Stretchable electronic polymer (SEP) sensors have attracted significant interest due to their distinctive properties and versatile applications in the field of healthcare, artificial skin, human-machine intelligence etc. The development of lightweight, self-healable, stretchable, and high functioning components stands as a major requirement in wearable electronics, in consideration of the rigid metal and metal oxide-based sensors. In this work, the SEP system is composed of polyaniline (PANI), poly(2-acrylamido-2-methyl-1-propanesulfonic acid) (PAAMPSA) and small molecule dopants (SMDs).
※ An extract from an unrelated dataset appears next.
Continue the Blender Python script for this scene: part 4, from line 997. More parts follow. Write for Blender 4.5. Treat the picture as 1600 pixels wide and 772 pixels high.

The polymer system is prepared through the oxidative polymerization of aniline while, A-PAM acts as a template to guide the PANI polymerization. SMD and A-PAM acts as dopants and cross-linking agents. Investigating the effect of SMDs molecular weight, structure, and the number and class of acidic groups (SO₃H, COOH, PO₃H) will provide insights into how these factors influence the intermolecular, thermal, morphological, self-healing, and electro-mechanical properties of the PANI/PAAMPSA system. The hydrogen bonds and electrostatic interactions between A-PAM, SMD, and PANI synergistically construct a homogeneous regenerative network, which contribute to the elasticity and soft compliant nature of material with extremely high stretchability. Among the various SMDs investigated, 4-dodecyl benzene sulfonic acid, has shown a conductivity of 0.07 S/m and a Young’s Modulus of 39.76 kPa. Furthermore, SMDs such as pyrophosphoric acid, trifluoromethane sulfonic acid, and 5-sulfosalicylic acid dihydrate exhibited a higher stretchability, reaching up to 4000%.